Алина Бодрова (НИУ ВШЭ) выступила с докладом «Пушкин, Байрон и Вальтер Скотт: к истории одного эпиграфа»[411]. Речь шла об одном из эпиграфов к поэме «Кавказский пленник», сохранившемся в черновом автографе первоначальной редакции, но затем Пушкиным отброшенном. Это четыре французские стихотворные строки без подписи, которые до сих пор никто из исследователей идентифицировать не мог. Именно это и удалось сделать докладчице: оказалось, что источник — роман Вальтера Скотта «Айвенго». Впрочем, сами стихи Скотту не принадлежат.
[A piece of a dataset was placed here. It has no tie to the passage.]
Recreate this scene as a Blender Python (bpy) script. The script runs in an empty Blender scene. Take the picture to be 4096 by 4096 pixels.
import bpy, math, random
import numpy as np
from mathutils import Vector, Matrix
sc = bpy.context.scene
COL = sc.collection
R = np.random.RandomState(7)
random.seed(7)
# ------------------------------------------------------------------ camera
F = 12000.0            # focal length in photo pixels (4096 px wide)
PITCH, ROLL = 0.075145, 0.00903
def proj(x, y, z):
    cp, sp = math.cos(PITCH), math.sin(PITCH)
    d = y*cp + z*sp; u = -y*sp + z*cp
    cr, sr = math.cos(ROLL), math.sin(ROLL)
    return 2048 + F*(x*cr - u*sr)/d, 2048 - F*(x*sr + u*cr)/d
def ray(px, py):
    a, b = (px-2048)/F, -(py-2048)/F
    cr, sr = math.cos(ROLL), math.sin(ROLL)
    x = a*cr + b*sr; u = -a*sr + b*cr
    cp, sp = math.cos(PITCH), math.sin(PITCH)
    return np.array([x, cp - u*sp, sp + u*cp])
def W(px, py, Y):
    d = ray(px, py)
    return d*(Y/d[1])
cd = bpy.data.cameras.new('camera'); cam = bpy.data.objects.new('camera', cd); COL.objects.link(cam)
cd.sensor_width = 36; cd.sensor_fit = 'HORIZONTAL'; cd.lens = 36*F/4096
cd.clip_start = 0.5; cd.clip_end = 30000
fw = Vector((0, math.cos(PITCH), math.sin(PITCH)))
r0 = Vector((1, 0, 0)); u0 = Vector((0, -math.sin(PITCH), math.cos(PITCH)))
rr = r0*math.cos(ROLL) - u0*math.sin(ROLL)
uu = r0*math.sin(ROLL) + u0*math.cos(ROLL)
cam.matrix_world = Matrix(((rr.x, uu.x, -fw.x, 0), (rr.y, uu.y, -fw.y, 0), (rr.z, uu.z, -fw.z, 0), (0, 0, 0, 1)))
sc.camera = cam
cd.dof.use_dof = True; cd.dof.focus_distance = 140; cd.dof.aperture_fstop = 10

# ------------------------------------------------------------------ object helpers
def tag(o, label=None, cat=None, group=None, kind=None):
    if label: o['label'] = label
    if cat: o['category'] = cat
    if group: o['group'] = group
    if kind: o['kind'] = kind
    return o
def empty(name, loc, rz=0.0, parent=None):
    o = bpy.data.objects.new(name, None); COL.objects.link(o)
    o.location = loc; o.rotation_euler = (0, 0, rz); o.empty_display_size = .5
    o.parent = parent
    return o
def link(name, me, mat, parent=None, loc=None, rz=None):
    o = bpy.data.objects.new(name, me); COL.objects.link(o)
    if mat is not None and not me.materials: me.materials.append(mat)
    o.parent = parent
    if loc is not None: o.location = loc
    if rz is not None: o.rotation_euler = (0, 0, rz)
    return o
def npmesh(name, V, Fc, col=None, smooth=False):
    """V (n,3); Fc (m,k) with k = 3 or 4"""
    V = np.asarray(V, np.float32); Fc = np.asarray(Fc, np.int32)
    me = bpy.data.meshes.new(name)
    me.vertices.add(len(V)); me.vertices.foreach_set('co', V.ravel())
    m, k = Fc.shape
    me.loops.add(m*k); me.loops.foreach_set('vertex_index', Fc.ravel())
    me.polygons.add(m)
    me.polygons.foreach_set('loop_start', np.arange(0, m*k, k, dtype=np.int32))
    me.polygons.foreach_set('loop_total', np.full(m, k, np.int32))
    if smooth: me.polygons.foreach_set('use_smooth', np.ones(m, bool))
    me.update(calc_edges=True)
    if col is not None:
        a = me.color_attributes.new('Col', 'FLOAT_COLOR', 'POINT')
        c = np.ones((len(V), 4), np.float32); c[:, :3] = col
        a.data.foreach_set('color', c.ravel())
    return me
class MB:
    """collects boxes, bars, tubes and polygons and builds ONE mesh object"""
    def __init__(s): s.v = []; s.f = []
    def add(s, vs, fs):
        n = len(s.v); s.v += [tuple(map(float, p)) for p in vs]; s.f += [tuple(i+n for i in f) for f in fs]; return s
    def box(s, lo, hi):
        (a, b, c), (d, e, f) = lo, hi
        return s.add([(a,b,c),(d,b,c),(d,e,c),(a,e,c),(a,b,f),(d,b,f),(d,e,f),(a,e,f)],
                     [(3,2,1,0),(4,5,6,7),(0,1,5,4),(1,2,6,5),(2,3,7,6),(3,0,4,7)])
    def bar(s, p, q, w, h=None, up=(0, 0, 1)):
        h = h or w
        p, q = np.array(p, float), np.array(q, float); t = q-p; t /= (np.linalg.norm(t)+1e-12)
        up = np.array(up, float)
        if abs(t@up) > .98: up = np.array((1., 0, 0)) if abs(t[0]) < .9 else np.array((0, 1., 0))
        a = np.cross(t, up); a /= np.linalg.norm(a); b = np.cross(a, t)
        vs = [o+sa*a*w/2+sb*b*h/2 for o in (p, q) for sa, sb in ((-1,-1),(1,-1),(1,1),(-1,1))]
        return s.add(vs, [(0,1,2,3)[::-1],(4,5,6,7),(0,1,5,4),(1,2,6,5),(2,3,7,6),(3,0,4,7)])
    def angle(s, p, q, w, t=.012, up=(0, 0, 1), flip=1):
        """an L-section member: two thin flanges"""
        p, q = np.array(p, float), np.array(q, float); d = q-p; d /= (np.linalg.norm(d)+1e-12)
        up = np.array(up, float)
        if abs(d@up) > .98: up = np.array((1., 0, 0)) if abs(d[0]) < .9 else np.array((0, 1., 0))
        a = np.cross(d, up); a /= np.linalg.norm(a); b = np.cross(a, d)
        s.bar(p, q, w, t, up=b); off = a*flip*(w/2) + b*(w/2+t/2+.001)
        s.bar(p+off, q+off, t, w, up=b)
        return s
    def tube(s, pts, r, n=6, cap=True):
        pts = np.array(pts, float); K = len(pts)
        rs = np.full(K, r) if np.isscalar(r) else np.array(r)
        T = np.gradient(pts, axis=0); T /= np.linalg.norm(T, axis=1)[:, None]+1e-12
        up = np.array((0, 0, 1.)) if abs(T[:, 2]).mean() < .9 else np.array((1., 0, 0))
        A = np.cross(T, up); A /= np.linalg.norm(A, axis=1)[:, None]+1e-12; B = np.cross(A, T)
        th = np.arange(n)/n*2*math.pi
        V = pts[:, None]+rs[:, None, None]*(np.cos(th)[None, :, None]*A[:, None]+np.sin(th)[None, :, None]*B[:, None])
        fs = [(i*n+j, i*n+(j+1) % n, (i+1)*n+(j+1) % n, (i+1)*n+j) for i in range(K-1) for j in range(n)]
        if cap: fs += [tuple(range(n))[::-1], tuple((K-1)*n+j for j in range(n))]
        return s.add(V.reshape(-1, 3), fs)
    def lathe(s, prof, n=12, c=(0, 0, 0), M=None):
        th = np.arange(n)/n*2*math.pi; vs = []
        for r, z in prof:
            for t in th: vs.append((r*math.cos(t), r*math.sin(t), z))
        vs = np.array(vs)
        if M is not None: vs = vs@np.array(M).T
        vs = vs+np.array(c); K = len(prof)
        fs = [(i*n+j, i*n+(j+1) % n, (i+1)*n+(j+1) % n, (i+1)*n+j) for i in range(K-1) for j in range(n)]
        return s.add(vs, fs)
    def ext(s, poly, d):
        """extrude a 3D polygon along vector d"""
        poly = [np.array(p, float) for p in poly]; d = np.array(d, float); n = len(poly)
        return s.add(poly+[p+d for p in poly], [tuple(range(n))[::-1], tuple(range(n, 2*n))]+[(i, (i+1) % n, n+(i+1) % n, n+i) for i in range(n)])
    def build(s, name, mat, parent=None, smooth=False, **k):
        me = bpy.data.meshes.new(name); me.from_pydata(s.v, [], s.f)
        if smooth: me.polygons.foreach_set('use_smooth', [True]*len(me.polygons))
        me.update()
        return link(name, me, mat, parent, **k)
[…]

Под четверостишием подписано Уэбстер, но и этому английскому драматургу, современнику Шекспира, они не принадлежат тоже. Их сочинил французский переводчик Скотта О.-Ж.-Б. Дефоконпре; вернее сказать, он «амплифицировал» ту единственную строку Уэбстера («Итак, все кончено, как сказка старухи»), которую поставил эпиграфом к последней, десятой главе романа сам Скотт. Амплифицированное четверостишие долго оставалось незамеченным потому, что присутствует только в двух первых изданиях перевода Дефоконпре (1820, 1821), а уже в третьем издании 1822 года переводчик сократил его до одной строки. Трагедия Уэбстера «Белый дьявол» (1612), откуда взята обсуждаемая строка, была переиздана в Англии в начале XIX века, и английские читатели могли опознать эпиграф, выбранный Скоттом, французы же (получившие первый перевод трагедии лишь во второй половине XIX века) и тем более русские этой возможности были лишены. Сам выбор Пушкиным эпиграфов — из Скотта/Уэбстера и из «Фауста» Гёте — Бодрова объяснила тем, что Пушкин хотел поставить свою поэму под знак двух модных новинок, но потом от этой идеи отказался. Однако идентификация источника отвергнутого эпиграфа важна не только сама по себе, но и потому, что она позволяет уточнить дату первого знакомства Пушкина с творчеством Вальтера Скотта — не в апреле 1822 года (как полагали раньше, основываясь на упоминании шотландского романиста в письме Пушкина к Гнедичу), а поздней осенью 1820 — в начале 1821 года. К этому выводу докладчица пришла в результате скрупулезного изучения книгопродавческих каталогов и объявлений о продаже в России перевода «Айвенго» и сопоставления этих данных с хронологией пушкинских передвижений в рассматриваемый период.